Die Aussicht auf 2011

Als „Viel Rhetorik, wenig konkrete Ergebnisse“ fasste die Zeitung o Globo letztlich den Gipfel zusammen. Damit bezieht sie sich in erster Linie auf den Umgang mit der Währungspolitik, für welche bisher keine verbindlichen Abmachungen getroffen wurden. Das Abschlusspapier, der so genannte „Seoul Action Plan“, beinhaltet hierzu zwar Absichtserklärungen, nennt jedoch keine konkreten Ziele oder Sanktionen für die Nichteinhaltung. Konkrete Schritte, auch zur Beobachtung der Länder auf ihre Krisenanfälligkeit hin oder Risikofaktoren innerhalb der Weltwirtschaft anhand verschiedener Indikatoren, wurden auf das nächste Treffen in Frankreich im kommenden Jahr verschoben.

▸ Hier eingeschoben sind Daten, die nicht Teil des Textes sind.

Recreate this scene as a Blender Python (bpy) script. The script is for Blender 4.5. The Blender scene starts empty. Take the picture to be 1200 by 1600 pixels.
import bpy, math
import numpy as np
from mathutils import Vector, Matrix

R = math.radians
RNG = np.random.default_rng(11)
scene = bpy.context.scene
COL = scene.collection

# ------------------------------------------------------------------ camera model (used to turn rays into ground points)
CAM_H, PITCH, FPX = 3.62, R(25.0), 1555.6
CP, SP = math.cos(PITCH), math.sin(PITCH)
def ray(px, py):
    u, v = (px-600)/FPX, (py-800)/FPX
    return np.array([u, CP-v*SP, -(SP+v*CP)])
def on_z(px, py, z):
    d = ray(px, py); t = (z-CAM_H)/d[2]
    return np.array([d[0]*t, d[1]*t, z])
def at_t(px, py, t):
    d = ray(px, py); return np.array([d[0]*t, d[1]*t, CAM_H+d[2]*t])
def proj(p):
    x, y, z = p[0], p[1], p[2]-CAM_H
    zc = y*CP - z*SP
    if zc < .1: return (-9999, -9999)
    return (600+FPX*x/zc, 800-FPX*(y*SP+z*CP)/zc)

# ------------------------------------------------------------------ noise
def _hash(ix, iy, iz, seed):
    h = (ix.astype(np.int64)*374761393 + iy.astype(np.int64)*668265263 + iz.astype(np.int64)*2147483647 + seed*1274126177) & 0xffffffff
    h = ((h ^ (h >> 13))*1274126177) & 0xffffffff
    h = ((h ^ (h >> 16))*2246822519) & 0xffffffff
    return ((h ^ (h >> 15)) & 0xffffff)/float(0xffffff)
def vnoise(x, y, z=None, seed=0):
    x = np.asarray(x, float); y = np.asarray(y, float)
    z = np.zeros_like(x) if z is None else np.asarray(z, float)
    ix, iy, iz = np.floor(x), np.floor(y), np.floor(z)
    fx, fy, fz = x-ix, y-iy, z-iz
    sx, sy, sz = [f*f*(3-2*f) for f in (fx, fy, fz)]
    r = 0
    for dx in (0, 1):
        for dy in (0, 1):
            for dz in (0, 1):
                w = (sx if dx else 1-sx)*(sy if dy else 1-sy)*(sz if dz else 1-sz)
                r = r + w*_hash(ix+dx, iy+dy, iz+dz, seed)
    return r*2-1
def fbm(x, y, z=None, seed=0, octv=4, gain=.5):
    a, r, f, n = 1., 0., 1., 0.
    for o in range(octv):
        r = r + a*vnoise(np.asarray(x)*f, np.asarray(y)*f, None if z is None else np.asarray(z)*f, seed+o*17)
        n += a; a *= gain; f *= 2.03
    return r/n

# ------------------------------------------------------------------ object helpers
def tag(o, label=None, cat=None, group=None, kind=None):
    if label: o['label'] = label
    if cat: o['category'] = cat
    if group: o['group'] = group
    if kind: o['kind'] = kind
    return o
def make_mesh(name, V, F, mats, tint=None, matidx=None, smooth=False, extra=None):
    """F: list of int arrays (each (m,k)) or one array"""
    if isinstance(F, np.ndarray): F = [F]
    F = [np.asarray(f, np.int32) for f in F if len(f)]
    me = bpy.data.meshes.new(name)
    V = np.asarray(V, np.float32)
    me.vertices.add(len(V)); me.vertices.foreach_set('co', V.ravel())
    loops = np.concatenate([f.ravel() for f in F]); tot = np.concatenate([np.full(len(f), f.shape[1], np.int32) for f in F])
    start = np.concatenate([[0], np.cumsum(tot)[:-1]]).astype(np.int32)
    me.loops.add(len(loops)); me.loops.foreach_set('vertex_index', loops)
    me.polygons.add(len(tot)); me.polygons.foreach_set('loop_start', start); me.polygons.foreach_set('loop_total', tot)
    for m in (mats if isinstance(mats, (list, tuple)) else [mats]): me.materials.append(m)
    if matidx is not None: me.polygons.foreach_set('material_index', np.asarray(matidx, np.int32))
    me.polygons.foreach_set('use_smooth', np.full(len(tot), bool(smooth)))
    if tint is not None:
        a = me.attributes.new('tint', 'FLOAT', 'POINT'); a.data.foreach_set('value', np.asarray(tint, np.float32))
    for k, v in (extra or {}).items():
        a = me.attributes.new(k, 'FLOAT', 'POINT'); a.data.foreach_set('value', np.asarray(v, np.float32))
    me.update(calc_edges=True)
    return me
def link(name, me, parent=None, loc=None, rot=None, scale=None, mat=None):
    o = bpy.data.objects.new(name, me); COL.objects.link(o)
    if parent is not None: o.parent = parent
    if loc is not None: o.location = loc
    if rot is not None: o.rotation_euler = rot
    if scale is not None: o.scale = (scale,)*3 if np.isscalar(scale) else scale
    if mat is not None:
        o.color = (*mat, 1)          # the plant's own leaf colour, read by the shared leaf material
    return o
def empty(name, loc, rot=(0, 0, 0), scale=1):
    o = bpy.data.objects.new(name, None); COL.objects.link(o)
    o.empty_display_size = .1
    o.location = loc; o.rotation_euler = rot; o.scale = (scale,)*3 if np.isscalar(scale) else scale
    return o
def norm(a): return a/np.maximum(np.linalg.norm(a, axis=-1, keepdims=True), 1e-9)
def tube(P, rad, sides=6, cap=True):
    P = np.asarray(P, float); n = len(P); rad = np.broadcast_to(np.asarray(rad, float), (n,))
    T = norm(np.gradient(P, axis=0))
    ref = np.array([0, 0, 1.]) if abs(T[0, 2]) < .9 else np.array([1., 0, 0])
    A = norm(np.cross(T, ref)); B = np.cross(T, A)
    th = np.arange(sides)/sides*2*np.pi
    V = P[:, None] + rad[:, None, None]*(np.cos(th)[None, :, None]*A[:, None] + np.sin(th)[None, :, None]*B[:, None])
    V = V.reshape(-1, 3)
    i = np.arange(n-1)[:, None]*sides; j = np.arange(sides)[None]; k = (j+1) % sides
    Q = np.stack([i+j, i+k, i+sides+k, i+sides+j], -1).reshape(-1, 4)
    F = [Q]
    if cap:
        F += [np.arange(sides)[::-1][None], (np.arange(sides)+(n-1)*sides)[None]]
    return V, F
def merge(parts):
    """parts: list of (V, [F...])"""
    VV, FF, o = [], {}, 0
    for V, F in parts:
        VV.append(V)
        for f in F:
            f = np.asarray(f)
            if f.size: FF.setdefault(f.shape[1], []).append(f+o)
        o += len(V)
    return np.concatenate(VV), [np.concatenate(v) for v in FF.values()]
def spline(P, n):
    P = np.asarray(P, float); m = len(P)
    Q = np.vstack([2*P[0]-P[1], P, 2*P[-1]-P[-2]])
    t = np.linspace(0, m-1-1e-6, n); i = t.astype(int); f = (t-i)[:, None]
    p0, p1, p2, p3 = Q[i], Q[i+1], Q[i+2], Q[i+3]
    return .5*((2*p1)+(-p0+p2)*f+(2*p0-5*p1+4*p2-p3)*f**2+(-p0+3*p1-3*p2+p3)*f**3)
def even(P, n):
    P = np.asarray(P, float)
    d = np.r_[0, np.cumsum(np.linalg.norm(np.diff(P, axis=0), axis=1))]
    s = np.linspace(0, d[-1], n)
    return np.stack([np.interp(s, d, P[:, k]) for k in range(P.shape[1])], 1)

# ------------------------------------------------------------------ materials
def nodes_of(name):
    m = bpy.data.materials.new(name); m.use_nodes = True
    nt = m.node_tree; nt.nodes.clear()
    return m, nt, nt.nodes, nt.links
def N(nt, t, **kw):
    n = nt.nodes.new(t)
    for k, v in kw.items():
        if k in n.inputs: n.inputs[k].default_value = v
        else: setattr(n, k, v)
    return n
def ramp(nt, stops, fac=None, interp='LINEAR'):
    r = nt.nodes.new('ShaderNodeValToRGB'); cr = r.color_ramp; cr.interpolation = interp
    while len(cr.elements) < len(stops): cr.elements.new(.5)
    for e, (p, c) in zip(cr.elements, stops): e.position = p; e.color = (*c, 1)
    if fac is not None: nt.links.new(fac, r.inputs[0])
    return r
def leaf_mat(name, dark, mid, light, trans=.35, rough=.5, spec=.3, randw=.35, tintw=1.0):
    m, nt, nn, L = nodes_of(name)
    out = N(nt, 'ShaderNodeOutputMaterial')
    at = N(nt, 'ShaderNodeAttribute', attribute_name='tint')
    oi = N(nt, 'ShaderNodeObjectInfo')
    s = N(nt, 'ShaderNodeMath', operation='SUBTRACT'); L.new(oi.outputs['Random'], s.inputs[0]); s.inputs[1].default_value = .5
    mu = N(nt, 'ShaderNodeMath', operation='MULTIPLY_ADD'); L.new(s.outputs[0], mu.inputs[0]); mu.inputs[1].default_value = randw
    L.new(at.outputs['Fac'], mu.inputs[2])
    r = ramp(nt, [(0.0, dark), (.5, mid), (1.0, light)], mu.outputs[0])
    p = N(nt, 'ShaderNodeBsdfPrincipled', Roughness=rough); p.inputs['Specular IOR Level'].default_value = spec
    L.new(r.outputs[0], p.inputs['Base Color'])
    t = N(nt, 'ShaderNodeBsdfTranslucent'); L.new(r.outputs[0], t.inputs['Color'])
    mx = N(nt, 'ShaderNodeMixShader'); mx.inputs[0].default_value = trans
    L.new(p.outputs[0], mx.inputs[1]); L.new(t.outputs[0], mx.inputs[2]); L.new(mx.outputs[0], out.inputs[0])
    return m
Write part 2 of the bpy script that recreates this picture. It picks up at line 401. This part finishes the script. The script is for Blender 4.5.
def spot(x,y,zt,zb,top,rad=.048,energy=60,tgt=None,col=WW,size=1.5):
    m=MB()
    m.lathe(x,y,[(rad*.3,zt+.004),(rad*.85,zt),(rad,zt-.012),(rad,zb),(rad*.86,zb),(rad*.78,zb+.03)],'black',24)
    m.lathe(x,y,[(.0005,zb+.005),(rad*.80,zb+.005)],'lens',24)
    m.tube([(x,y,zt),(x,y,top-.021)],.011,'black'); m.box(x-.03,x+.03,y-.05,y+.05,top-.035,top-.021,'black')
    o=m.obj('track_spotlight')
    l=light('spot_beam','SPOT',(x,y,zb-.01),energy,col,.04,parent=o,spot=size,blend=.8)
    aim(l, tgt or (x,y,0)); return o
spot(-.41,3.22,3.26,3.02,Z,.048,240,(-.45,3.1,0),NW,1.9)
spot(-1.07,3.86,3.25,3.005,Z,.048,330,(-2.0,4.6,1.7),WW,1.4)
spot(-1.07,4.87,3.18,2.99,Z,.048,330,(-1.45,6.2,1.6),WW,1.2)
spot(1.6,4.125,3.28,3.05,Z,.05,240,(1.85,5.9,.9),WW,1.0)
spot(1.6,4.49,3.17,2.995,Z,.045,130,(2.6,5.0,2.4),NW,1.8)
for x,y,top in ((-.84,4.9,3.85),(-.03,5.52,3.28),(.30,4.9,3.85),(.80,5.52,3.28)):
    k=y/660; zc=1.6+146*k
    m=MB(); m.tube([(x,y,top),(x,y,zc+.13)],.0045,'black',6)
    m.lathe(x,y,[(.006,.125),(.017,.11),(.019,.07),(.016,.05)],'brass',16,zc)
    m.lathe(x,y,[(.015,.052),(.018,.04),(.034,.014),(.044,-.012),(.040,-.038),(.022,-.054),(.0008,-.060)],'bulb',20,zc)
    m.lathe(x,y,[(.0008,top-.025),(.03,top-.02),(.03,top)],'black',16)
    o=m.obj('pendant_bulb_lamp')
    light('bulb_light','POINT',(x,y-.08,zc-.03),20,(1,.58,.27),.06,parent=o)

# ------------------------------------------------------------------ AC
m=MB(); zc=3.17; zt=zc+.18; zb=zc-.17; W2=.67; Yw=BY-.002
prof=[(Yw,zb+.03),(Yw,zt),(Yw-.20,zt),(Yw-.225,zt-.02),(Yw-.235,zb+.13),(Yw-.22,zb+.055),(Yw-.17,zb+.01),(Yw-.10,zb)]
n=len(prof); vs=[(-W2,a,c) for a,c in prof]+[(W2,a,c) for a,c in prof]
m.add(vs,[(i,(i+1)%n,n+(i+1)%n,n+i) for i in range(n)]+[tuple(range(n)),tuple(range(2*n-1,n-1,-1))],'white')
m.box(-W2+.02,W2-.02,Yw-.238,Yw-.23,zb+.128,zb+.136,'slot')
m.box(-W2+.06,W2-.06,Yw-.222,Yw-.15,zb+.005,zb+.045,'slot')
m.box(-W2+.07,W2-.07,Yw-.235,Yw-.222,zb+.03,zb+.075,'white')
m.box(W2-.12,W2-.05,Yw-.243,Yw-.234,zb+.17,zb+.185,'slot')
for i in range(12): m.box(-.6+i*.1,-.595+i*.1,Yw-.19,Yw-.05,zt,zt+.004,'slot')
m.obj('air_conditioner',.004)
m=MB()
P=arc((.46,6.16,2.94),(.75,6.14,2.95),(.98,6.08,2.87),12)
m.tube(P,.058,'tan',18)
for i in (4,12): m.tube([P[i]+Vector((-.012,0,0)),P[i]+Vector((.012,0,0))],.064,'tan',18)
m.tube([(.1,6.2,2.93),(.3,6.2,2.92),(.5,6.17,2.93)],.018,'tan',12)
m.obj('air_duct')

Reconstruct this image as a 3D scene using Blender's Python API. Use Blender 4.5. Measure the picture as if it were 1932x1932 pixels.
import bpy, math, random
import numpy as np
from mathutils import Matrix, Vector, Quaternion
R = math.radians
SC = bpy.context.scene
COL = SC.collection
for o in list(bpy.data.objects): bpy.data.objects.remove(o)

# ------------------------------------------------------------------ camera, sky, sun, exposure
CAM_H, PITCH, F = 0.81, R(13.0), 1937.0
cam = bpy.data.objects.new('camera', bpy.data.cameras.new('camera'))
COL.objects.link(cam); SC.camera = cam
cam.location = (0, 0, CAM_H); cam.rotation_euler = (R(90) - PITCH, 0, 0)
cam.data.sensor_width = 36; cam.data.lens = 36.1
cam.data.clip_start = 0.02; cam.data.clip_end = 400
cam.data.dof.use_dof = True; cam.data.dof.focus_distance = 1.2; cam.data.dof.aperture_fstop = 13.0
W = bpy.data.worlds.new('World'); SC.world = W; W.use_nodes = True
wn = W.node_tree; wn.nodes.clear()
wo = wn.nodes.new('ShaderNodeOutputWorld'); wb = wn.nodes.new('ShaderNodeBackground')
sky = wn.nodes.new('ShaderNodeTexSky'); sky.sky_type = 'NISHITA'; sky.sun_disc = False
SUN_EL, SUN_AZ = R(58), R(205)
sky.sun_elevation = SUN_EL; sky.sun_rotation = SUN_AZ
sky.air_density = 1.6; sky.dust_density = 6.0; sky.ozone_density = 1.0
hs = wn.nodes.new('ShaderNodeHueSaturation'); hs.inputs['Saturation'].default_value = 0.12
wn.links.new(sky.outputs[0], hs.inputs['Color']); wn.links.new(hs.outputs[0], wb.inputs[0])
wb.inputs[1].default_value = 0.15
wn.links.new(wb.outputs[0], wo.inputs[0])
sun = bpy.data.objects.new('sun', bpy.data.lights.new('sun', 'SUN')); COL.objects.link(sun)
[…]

Trotz allem brachte der Gipfel die Erkennung und Benennung von Problemen innerhalb der Teilnehmerländer als ersten Schritt zu deren Lösung. Hierzu gehört auch die Festlegung der Gruppe auf einen Wechselkurs, der vom Markt geleitet werden soll. Auch das Ziel, unilaterale Verhandlungen zu Handelsabschlüssen aufrecht zu erhalten, ist ein positives Signal für Brasilien, das vergleichsweise wenige bilaterale Handelsbeziehungen pflegt. Auch die Neustrukturierung des IWF liegt im Interesse Brasiliens. Die Umverteilung der Stimmrechte zugunsten der Schwellenländer spiegelt deren Potenz als Wirtschaftsmächte wieder und wird mit der Neupositionierung des Organs zukünftig eine wichtige Rolle spielen. Nun bleibt abzuwarten, ob die Ankündigungen konkreter Maßnahmen tatsächlich umgesetzt werden oder ob es bei bloßen Lippenbekenntnissen bleibt. Dies wird sich jedoch erst 2011 in Frankreich zeigen – dann mit Dilma Rouseff als neuer Präsidentin.